+++ MATERIAL FOR THIS TASK

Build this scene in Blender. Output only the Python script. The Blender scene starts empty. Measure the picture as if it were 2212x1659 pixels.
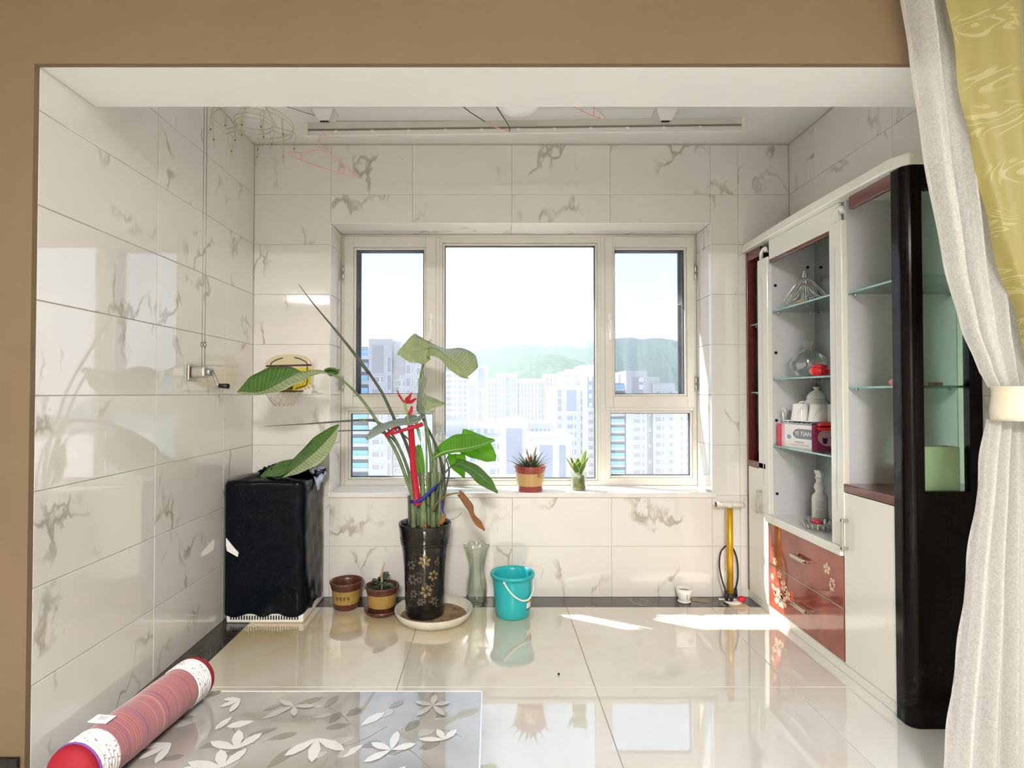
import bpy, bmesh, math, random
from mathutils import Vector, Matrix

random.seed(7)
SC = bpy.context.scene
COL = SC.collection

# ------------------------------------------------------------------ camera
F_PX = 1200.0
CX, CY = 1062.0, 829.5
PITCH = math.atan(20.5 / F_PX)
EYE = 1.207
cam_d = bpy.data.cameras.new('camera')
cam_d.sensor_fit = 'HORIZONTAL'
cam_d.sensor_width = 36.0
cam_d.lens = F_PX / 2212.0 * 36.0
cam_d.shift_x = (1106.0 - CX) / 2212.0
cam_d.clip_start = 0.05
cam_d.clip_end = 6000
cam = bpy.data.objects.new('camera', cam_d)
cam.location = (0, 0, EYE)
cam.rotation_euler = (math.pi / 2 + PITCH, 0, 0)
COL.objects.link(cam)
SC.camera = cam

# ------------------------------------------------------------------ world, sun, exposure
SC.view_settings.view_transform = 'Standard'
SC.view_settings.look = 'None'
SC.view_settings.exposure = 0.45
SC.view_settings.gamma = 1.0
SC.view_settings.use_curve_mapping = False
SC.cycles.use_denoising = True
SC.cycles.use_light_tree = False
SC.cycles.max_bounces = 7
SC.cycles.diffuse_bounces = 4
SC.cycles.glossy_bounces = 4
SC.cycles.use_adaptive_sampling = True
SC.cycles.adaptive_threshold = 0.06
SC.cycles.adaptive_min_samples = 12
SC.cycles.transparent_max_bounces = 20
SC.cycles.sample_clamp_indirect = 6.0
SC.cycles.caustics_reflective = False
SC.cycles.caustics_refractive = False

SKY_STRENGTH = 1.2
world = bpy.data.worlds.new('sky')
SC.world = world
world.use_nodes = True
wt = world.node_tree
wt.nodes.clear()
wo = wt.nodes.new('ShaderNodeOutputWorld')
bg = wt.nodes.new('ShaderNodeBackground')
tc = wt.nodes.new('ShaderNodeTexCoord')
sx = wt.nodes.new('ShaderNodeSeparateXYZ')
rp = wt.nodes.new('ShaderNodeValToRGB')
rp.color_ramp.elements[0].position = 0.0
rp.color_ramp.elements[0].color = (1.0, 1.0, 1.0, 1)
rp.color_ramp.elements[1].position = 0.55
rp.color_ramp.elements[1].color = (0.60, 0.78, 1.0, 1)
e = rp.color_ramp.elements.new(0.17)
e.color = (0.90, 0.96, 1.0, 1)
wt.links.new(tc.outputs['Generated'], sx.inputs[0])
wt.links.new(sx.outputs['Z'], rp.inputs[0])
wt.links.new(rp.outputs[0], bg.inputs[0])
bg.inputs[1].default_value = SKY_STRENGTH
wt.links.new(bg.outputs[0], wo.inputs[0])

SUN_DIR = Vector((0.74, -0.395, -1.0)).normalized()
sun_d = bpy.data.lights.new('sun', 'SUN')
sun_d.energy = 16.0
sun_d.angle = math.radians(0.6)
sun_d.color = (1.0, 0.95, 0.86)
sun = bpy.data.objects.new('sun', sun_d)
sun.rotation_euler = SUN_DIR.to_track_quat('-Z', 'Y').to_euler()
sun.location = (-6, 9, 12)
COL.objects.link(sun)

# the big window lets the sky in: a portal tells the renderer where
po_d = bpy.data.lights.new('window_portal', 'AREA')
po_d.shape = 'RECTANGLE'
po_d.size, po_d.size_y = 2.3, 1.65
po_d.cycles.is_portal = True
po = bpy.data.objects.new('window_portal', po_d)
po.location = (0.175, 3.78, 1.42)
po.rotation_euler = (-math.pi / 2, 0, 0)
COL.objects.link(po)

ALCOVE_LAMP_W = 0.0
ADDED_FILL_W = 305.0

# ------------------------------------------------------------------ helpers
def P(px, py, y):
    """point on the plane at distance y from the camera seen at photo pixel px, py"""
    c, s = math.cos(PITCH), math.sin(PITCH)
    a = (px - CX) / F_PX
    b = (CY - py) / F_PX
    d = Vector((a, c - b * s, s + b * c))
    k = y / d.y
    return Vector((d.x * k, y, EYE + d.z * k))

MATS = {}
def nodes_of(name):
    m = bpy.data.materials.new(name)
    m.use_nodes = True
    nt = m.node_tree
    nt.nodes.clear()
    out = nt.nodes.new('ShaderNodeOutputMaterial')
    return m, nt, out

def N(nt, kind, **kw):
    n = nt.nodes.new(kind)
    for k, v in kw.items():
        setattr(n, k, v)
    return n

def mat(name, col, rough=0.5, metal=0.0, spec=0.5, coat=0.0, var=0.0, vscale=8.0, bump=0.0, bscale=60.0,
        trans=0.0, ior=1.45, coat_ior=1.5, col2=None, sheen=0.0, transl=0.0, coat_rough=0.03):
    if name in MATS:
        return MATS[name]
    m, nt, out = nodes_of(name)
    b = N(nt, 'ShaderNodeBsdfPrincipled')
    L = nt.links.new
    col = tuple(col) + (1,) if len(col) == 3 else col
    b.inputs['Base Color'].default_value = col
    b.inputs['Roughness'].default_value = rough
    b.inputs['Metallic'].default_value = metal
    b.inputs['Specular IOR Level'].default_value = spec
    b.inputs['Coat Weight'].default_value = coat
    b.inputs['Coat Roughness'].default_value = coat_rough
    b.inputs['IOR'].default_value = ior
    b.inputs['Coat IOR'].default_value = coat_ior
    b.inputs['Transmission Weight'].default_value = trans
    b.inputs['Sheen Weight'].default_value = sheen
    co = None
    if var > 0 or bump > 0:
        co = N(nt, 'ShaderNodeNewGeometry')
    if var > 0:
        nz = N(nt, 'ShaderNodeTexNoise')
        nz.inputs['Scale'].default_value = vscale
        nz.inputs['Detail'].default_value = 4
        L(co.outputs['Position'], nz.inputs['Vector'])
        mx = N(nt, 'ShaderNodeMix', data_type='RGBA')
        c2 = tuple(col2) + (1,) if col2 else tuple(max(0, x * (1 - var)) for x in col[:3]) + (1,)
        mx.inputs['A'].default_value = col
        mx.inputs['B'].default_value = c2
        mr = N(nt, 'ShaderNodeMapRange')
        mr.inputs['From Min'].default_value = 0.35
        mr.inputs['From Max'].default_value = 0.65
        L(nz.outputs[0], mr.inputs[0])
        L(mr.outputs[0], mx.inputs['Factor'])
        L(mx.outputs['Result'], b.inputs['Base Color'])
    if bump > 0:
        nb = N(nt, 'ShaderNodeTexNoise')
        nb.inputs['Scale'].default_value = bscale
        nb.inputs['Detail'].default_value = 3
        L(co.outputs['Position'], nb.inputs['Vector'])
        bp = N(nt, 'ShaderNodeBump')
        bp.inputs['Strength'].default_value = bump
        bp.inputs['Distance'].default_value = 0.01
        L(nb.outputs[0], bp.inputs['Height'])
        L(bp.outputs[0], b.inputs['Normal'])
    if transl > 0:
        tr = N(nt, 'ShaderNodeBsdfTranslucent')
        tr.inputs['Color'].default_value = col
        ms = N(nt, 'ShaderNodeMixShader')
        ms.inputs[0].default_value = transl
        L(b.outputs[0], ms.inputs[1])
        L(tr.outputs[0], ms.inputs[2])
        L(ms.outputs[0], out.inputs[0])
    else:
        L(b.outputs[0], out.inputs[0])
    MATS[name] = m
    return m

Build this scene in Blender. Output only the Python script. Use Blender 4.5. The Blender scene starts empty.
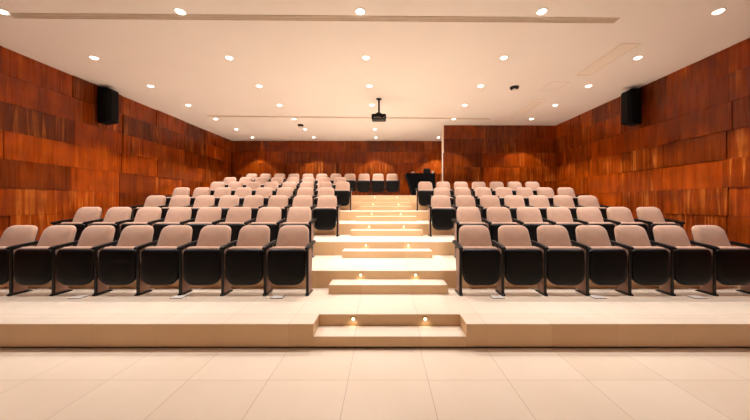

++++++

## REQUIRED WORK:
Go through the data above and transcribe it in full, omitting any image.

## EXERCISE ANSWER:
Build this scene in Blender. Output only the Python script. The Blender scene starts empty. Measure the picture as if it were 2212x1659 pixels.
import bpy, bmesh, math, random
from mathutils import Vector, Matrix

random.seed(7)
SC = bpy.context.scene
COL = SC.collection

# ------------------------------------------------------------------ camera
F_PX = 1200.0
CX, CY = 1062.0, 829.5
PITCH = math.atan(20.5 / F_PX)
EYE = 1.207
cam_d = bpy.data.cameras.new('camera')
cam_d.sensor_fit = 'HORIZONTAL'
cam_d.sensor_width = 36.0
cam_d.lens = F_PX / 2212.0 * 36.0
cam_d.shift_x = (1106.0 - CX) / 2212.0
cam_d.clip_start = 0.05
cam_d.clip_end = 6000
cam = bpy.data.objects.new('camera', cam_d)
cam.location = (0, 0, EYE)
cam.rotation_euler = (math.pi / 2 + PITCH, 0, 0)
COL.objects.link(cam)
SC.camera = cam

# ------------------------------------------------------------------ world, sun, exposure
SC.view_settings.view_transform = 'Standard'
SC.view_settings.look = 'None'
SC.view_settings.exposure = 0.45
SC.view_settings.gamma = 1.0
SC.view_settings.use_curve_mapping = False
SC.cycles.use_denoising = True
SC.cycles.use_light_tree = False
SC.cycles.max_bounces = 7
SC.cycles.diffuse_bounces = 4
SC.cycles.glossy_bounces = 4
SC.cycles.use_adaptive_sampling = True
SC.cycles.adaptive_threshold = 0.06
SC.cycles.adaptive_min_samples = 12
SC.cycles.transparent_max_bounces = 20
SC.cycles.sample_clamp_indirect = 6.0
SC.cycles.caustics_reflective = False
SC.cycles.caustics_refractive = False

SKY_STRENGTH = 1.2
world = bpy.data.worlds.new('sky')
SC.world = world
world.use_nodes = True
wt = world.node_tree
wt.nodes.clear()
wo = wt.nodes.new('ShaderNodeOutputWorld')
bg = wt.nodes.new('ShaderNodeBackground')
tc = wt.nodes.new('ShaderNodeTexCoord')
sx = wt.nodes.new('ShaderNodeSeparateXYZ')
rp = wt.nodes.new('ShaderNodeValToRGB')
rp.color_ramp.elements[0].position = 0.0
rp.color_ramp.elements[0].color = (1.0, 1.0, 1.0, 1)
rp.color_ramp.elements[1].position = 0.55
rp.color_ramp.elements[1].color = (0.60, 0.78, 1.0, 1)
e = rp.color_ramp.elements.new(0.17)
e.color = (0.90, 0.96, 1.0, 1)
wt.links.new(tc.outputs['Generated'], sx.inputs[0])
wt.links.new(sx.outputs['Z'], rp.inputs[0])
wt.links.new(rp.outputs[0], bg.inputs[0])
bg.inputs[1].default_value = SKY_STRENGTH
wt.links.new(bg.outputs[0], wo.inputs[0])

SUN_DIR = Vector((0.74, -0.395, -1.0)).normalized()
sun_d = bpy.data.lights.new('sun', 'SUN')
sun_d.energy = 16.0
sun_d.angle = math.radians(0.6)
sun_d.color = (1.0, 0.95, 0.86)
sun = bpy.data.objects.new('sun', sun_d)
sun.rotation_euler = SUN_DIR.to_track_quat('-Z', 'Y').to_euler()
sun.location = (-6, 9, 12)
COL.objects.link(sun)

# the big window lets the sky in: a portal tells the renderer where
po_d = bpy.data.lights.new('window_portal', 'AREA')
po_d.shape = 'RECTANGLE'
po_d.size, po_d.size_y = 2.3, 1.65
po_d.cycles.is_portal = True
po = bpy.data.objects.new('window_portal', po_d)
po.location = (0.175, 3.78, 1.42)
po.rotation_euler = (-math.pi / 2, 0, 0)
COL.objects.link(po)

ALCOVE_LAMP_W = 0.0
ADDED_FILL_W = 305.0

# ------------------------------------------------------------------ helpers
def P(px, py, y):
    """point on the plane at distance y from the camera seen at photo pixel px, py"""
    c, s = math.cos(PITCH), math.sin(PITCH)
    a = (px - CX) / F_PX
    b = (CY - py) / F_PX
    d = Vector((a, c - b * s, s + b * c))
    k = y / d.y
    return Vector((d.x * k, y, EYE + d.z * k))

MATS = {}
def nodes_of(name):
    m = bpy.data.materials.new(name)
    m.use_nodes = True
    nt = m.node_tree
    nt.nodes.clear()
    out = nt.nodes.new('ShaderNodeOutputMaterial')
    return m, nt, out

def N(nt, kind, **kw):
    n = nt.nodes.new(kind)
    for k, v in kw.items():
        setattr(n, k, v)
    return n

def mat(name, col, rough=0.5, metal=0.0, spec=0.5, coat=0.0, var=0.0, vscale=8.0, bump=0.0, bscale=60.0,
        trans=0.0, ior=1.45, coat_ior=1.5, col2=None, sheen=0.0, transl=0.0, coat_rough=0.03):
    if name in MATS:
        return MATS[name]
    m, nt, out = nodes_of(name)
    b = N(nt, 'ShaderNodeBsdfPrincipled')
    L = nt.links.new
    col = tuple(col) + (1,) if len(col) == 3 else col
    b.inputs['Base Color'].default_value = col
    b.inputs['Roughness'].default_value = rough
    b.inputs['Metallic'].default_value = metal
    b.inputs['Specular IOR Level'].default_value = spec
    b.inputs['Coat Weight'].default_value = coat
    b.inputs['Coat Roughness'].default_value = coat_rough
    b.inputs['IOR'].default_value = ior
    b.inputs['Coat IOR'].default_value = coat_ior
    b.inputs['Transmission Weight'].default_value = trans
    b.inputs['Sheen Weight'].default_value = sheen
    co = None
    if var > 0 or bump > 0:
        co = N(nt, 'ShaderNodeNewGeometry')
    if var > 0:
        nz = N(nt, 'ShaderNodeTexNoise')
        nz.inputs['Scale'].default_value = vscale
        nz.inputs['Detail'].default_value = 4
        L(co.outputs['Position'], nz.inputs['Vector'])
        mx = N(nt, 'ShaderNodeMix', data_type='RGBA')
        c2 = tuple(col2) + (1,) if col2 else tuple(max(0, x * (1 - var)) for x in col[:3]) + (1,)
        mx.inputs['A'].default_value = col
        mx.inputs['B'].default_value = c2
        mr = N(nt, 'ShaderNodeMapRange')
        mr.inputs['From Min'].default_value = 0.35
        mr.inputs['From Max'].default_value = 0.65
        L(nz.outputs[0], mr.inputs[0])
        L(mr.outputs[0], mx.inputs['Factor'])
        L(mx.outputs['Result'], b.inputs['Base Color'])
    if bump > 0:
        nb = N(nt, 'ShaderNodeTexNoise')
        nb.inputs['Scale'].default_value = bscale
        nb.inputs['Detail'].default_value = 3
        L(co.outputs['Position'], nb.inputs['Vector'])
        bp = N(nt, 'ShaderNodeBump')
        bp.inputs['Strength'].default_value = bump
        bp.inputs['Distance'].default_value = 0.01
        L(nb.outputs[0], bp.inputs['Height'])
        L(bp.outputs[0], b.inputs['Normal'])
    if transl > 0:
        tr = N(nt, 'ShaderNodeBsdfTranslucent')
        tr.inputs['Color'].default_value = col
        ms = N(nt, 'ShaderNodeMixShader')
        ms.inputs[0].default_value = transl
        L(b.outputs[0], ms.inputs[1])
        L(tr.outputs[0], ms.inputs[2])
        L(ms.outputs[0], out.inputs[0])
    else:
        L(b.outputs[0], out.inputs[0])
    MATS[name] = m
    return m

Build this scene in Blender. Output only the Python script. Use Blender 4.5. The Blender scene starts empty.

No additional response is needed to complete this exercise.